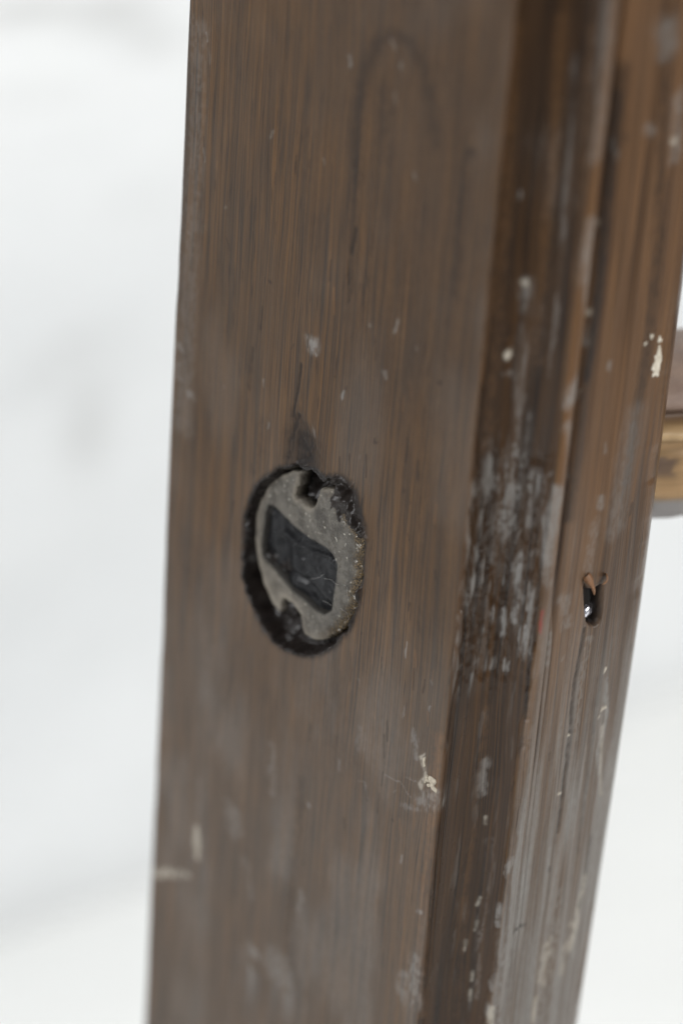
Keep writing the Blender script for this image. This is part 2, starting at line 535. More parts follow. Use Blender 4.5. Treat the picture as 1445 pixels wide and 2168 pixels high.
# --- knot, cracks and dark marks on the wide face
stroke([(757, 380), (752, 270), (768, 160), (800, 85), (835, 68), (868, 90), (898, 150), (915, 230), (922, 300)], 12, .48, 'dark', 1.6, .3, warp=.4)
for pp, w, k in [([(840, 60), (880, 120)], 50, .35), ([(800, 380), (830, 430)], 40, .35), ([(420, 1180), (415, 1260)], 40, .3), ([(650, 300), (660, 520)], 30, .25), ([(700, 1450), (720, 1600)], 40, .3), ([(470, 1420), (480, 1500)], 45, .3), ([(900, 560), (890, 700)], 40, .3), ([(985, 330), (965, 560)], 30, .3)]:
    stroke(pp, w, k, 'deep_brown', 1.8, .5)
stroke([(757, 380), (748, 470), (742, 620)], 6, .40, 'dark', 1.4, .4, warp=.3)
stroke([(754, 480), (745, 545)], 3, .9, 'dark', .9, .2, h=-.15, warp=.3)
stroke([(740, 560), (736, 640)], 2.5, .8, 'dark', .8, .4, h=-.2)
stroke([(992, 318)], 8, .8, 'dark', 1.2, .3)
stroke([(990, 318), (975, 460), (958, 620)], 7, .45, 'dark', 1.4, .4)
stroke([(815, 200), (810, 330)], 14, .3, 'dark', 1.6, .6)
stroke([(638, 770), (630, 830), (620, 885)], 3.5, .85, 'dark', 1, .2, h=-.15, warp=.3)
stroke([(630, 880), (612, 930), (605, 990)], 6, .85, 'dark', 1.2, .2, h=-.2, warp=.4)
stroke([(632, 890), (634, 935), (640, 990)], 10, .60, 'dark', 1.5, .3, w2=46, h=-.25, warp=.6)
stroke([(640, 935), (645, 1000)], 32, .97, 'dark', 1.5, .1, h=-.7, warp=.6)
stroke([(568, 595)], 4, .9, 'dark', .9, .2)
stroke([(930, 805)], 5, .8, 'dark', 1, .3)
stroke([(795, 940)], 4, .8, 'dark', 1, .3)
stroke([(535, 740), (525, 820)], 4, .5, 'dark', 1.2, .4)
stroke([(640, 1650), (625, 1800), (610, 2000), (600, 2168)], 10, .33, 'dark', 1.6, .5)
stroke([(560, 900), (540, 990)], 14, .25, 'dark', 1.6, .5)
stroke([(390, 140), (378, 420), (372, 620)], 16, .25, 'dark', 1.6, .5)
stroke([(420, 60), (410, 400), (385, 900)], 22, .22, 'pale', 1.6, .5)

stroke([(641, 940), (643, 990)], 36, .95, 'dark', 1.2, .12, warp=.8)
stroke([(632, 885), (638, 935)], 18, .6, 'dark', 1.5, .35, warp=.6)
# --- scuffs on the wide face
for p, w, s in [([(662, 722), (664, 740)], 11, .75), ([(383, 735)], 13, .5), ([(400, 838)], 13, .6), ([(378, 770), (380, 800)], 9, .35),
                ([(488, 1715), (496, 1760)], 22, .42), ([(422, 1650), (418, 1770)], 9, .35), ([(577, 1580), (575, 1680)], 9, .4), ([(585, 1785), (600, 1850)], 12, .4),
                ([(590, 2040), (600, 2130)], 42, .5), ([(540, 2015)], 13, .8), ([(510, 2078), (520, 2080)], 10, .7), ([(640, 1890), (632, 1960)], 8, .5),
                ([(770, 1540), (765, 1580)], 16, .35), ([(900, 1700), (925, 1690)], 22, .55), ([(860, 1705), (880, 1715)], 10, .5), ([(880, 1555), (885, 1600)], 9, .5),
                ([(890, 1935)], 7, .8), ([(878, 2030), (876, 2130)], 13, .6), ([(855, 2060), (850, 2110)], 15, .5), ([(650, 1705)], 5, .9),
                ([(600, 1730)], 7, .4), ([(520, 1820), (530, 1890)], 13, .3)]:
    stroke(p, w, s, 'pale', 1.3, .45)
stroke([(419, 1758), (416, 1812)], 8, .55, 'paint_glint', 1.0, .25)
stroke([(322, 1846), (395, 1850)], 7, .5, 'paint_glint', 1.0, .75)
stroke([(345, 1846), (360, 1848)], 8, .6, 'paint_glint', 1.0, .3)
stroke([(893, 1600), (900, 1640), (888, 1665)], 5, .5, 'paint_glint', 1.0, .6)
for k in range(70):                                                   # fine scratches and specks
    x, y = random.uniform(360, 930), random.uniform(60, 2140)
    stroke([(x, y), (x + random.uniform(-4, 4), y + random.uniform(2, 26))], random.uniform(1.6, 3.2), random.uniform(.2, .6), random.choice(['pale', 'pale', 'dark']), 1.0, .3)

for k in range(110):
    y = random.uniform(250, 2100); x = 640 + (y - 300) * .2 + random.gauss(0, 110)
    if x < 380 or x > 1080 - y * .095: continue
    stroke([(x, y), (x - random.uniform(0, 3), y + random.uniform(8, 60))], random.uniform(1.1, 2.0), random.uniform(.35, .8), random.choice(['dark', 'dark', 'dark', 'warm']), 1.0, .2, warp=.3)
for pp in [[(850, 1640), (880, 1655), (900, 1690)], [(760, 1650), (775, 1660), (780, 1690)], [(870, 1690), (850, 1660), (815, 1640)]]:
    stroke(pp, 1.6, .55, 'pale', .9, .3, warp=.3)
# --- hollow
stroke([(1115, 605), (1122, 660)], 17, .5, 'pale', 1.4, .3)
stroke([(1125, 705), (1112, 800), (1100, 880)], 20, .45, 'pale', 1.4, .25, w2=9)
stroke([(1105, 880), (1100, 930)], 15, .35, 'pale', 1.4, .4)
stroke([(1073, 748)], 9, .9, 'paint_glint', .8, .1, h=.2)
stroke([(1110, 601)], 8, .6, 'paint_glint', .9, .2)
stroke([(1075, 790)], 9, .5, 'pale', 1, .3)
stroke([(1105, 1180), (1092, 1300), (1110, 1380)], 13, .9, 'pale', 1.2, .55)
stroke([(1150, 1170), (1158, 1230)], 14, .5, 'pale', 1.3, .5)
stroke([(1090, 960), (1075, 1080), (1050, 1180)], 18, .65, 'pale', 1.3, .65)
stroke([(1135, 1010), (1125, 1100)], 16, .6, 'pale', 1.3, .6)
stroke([(1040, 1010), (1030, 1040)], 12, .5, 'pale', 1.3, .5)
stroke([(1150, 1290), (1142, 1345)], 4, .9, 'red', .9, .2)
stroke([(1025, 1620), (1020, 1680)], 10, .5, 'pale', 1.3, .5)
for p in [(1032, 1725), (1010, 1950), (1000, 2060), (995, 2100), (985, 1990), (1015, 1900)]:
    stroke([p, (p[0] - 4, p[1] + 20)], 2.8, .45, 'paint_glint', 1.5, .5, warp=.5)
stroke([(1036, 1780), (1020, 1960), (1006, 2110)], 7, .3, 'pale', 1.5, .7)
stroke([(1160, 300), (1180, 420)], 30, .12, 'pale', 1.8, .5)
stroke([(1092, 60), (1075, 400), (1050, 720), (1030, 950)], 15, .5, 'warm', 1.6, .5, warp=.4)
stroke([(930, 1560), (900, 1900), (890, 2150)], 12, .55, 'warm', 1.6, .5, warp=.4)

for pp, w, k in [([(1190, 40), (1165, 420), (1140, 760)], 13, .45), ([(1250, 60), (1225, 500), (1195, 860)], 10, .4), ([(1030, 1500), (985, 1900), (970, 2150)], 10, .35)]:
    stroke(pp, w, k, 'warm', 1.6, .5, warp=.4)  # glossy vertical highlights of the hollow painted as warm streaks
stroke([(1215, 120), (1190, 480), (1165, 800)], 5, .35, 'pale', 1.6, .4, warp=.3)  # thin gloss line painted pale
# --- bead and right face
stroke([(1286, 10), (1275, 200), (1262, 330)], 17, .32, 'pale', 1.4, .3)  # highlight along the bead painted as pale colour, down to the next strokes
stroke([(1256, 470), (1240, 570), (1228, 720)], 12, .6, 'pale', 1.3, .25)
stroke([(1218, 780), (1208, 850)], 13, .8, 'pale', 1.2, .2)
stroke([(1202, 900), (1190, 1000)], 10, .5, 'pale', 1.3, .3)
stroke([(1182, 1040), (1168, 1120), (1155, 1190)], 13, .85, 'pale', 1.2, .2)
stroke([(1252, 468)], 10, .6, 'paint_glint', 1.1, .2)
stroke([(1242, 655)], 7, .7, 'paint_glint', 1.1, .2)
stroke([(1312, 150), (1297, 300), (1280, 470), (1262, 640), (1238, 820), (1222, 940), (1200, 1100)], 19, .95, 'deep_brown', 1.5, .1, w2=12, warp=.3)
stroke([(1306, 200), (1280, 470), (1262, 640), (1240, 800)], 9, .75, 'dark', 1.6, .1, warp=.3)
stroke([(1195, 1270), (1200, 1320)], 15, .5, 'pale', 1.3, .4)
stroke([(1150, 1345), (1145, 1450)], 12, .75, 'pale', 1.2, .3)
stroke([(1410, 60), (1412, 100)], 24, .45, 'pale', 1.3, .2)
stroke([(1432, 200), (1425, 330)], 13, .45, 'pale', 1.3, .4)
stroke([(1425, 300)], 9, .5, 'paint_glint', 1, .2)
stroke([(1370, 280)], 12, .45, 'pale', 1.3, .3)
stroke([(1412, 10), (1400, 300), (1392, 520), (1372, 720), (1342, 900), (1318, 1050)], 16, .75, 'deep_brown', 1.6, .3)
stroke([(1345, 880), (1318, 1010), (1300, 1120)], 22, .35, 'pale', 1.6, .4)
stroke([(1276, 1050), (1272, 1080)], 8, .55, 'pale', 1.2, .3)
stroke([(1258, 1110), (1245, 1210)], 12, .35, 'pale', 1.3, .4)
stroke([(1235, 1330), (1215, 1450), (1205, 1560), (1190, 1690), (1178, 1760)], 4, .60, 'dark', 1.2, .3, h=-.2, warp=.3)
stroke([(1245, 1350), (1226, 1460), (1215, 1560), (1195, 1760), (1160, 1960), (1140, 2150)], 10, .55, 'pale', 1.4, .4, warp=.4)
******
● **AIM OF THE EXERCISE**:
Up to and including the line with "22, .22, 'pale', 1.6, .5)", copy the data above from its first line. Skip pictures.

● **RESPONSE FOR THIS EXERCISE**:
Keep writing the Blender script for this image. This is part 2, starting at line 535. More parts follow. Use Blender 4.5. Treat the picture as 1445 pixels wide and 2168 pixels high.
# --- knot, cracks and dark marks on the wide face
stroke([(757, 380), (752, 270), (768, 160), (800, 85), (835, 68), (868, 90), (898, 150), (915, 230), (922, 300)], 12, .48, 'dark', 1.6, .3, warp=.4)
for pp, w, k in [([(840, 60), (880, 120)], 50, .35), ([(800, 380), (830, 430)], 40, .35), ([(420, 1180), (415, 1260)], 40, .3), ([(650, 300), (660, 520)], 30, .25), ([(700, 1450), (720, 1600)], 40, .3), ([(470, 1420), (480, 1500)], 45, .3), ([(900, 560), (890, 700)], 40, .3), ([(985, 330), (965, 560)], 30, .3)]:
    stroke(pp, w, k, 'deep_brown', 1.8, .5)
stroke([(757, 380), (748, 470), (742, 620)], 6, .40, 'dark', 1.4, .4, warp=.3)
stroke([(754, 480), (745, 545)], 3, .9, 'dark', .9, .2, h=-.15, warp=.3)
stroke([(740, 560), (736, 640)], 2.5, .8, 'dark', .8, .4, h=-.2)
stroke([(992, 318)], 8, .8, 'dark', 1.2, .3)
stroke([(990, 318), (975, 460), (958, 620)], 7, .45, 'dark', 1.4, .4)
stroke([(815, 200), (810, 330)], 14, .3, 'dark', 1.6, .6)
stroke([(638, 770), (630, 830), (620, 885)], 3.5, .85, 'dark', 1, .2, h=-.15, warp=.3)
stroke([(630, 880), (612, 930), (605, 990)], 6, .85, 'dark', 1.2, .2, h=-.2, warp=.4)
stroke([(632, 890), (634, 935), (640, 990)], 10, .60, 'dark', 1.5, .3, w2=46, h=-.25, warp=.6)
stroke([(640, 935), (645, 1000)], 32, .97, 'dark', 1.5, .1, h=-.7, warp=.6)
stroke([(568, 595)], 4, .9, 'dark', .9, .2)
stroke([(930, 805)], 5, .8, 'dark', 1, .3)
stroke([(795, 940)], 4, .8, 'dark', 1, .3)
stroke([(535, 740), (525, 820)], 4, .5, 'dark', 1.2, .4)
stroke([(640, 1650), (625, 1800), (610, 2000), (600, 2168)], 10, .33, 'dark', 1.6, .5)
stroke([(560, 900), (540, 990)], 14, .25, 'dark', 1.6, .5)
stroke([(390, 140), (378, 420), (372, 620)], 16, .25, 'dark', 1.6, .5)
stroke([(420, 60), (410, 400), (385, 900)], 22, .22, 'pale', 1.6, .5)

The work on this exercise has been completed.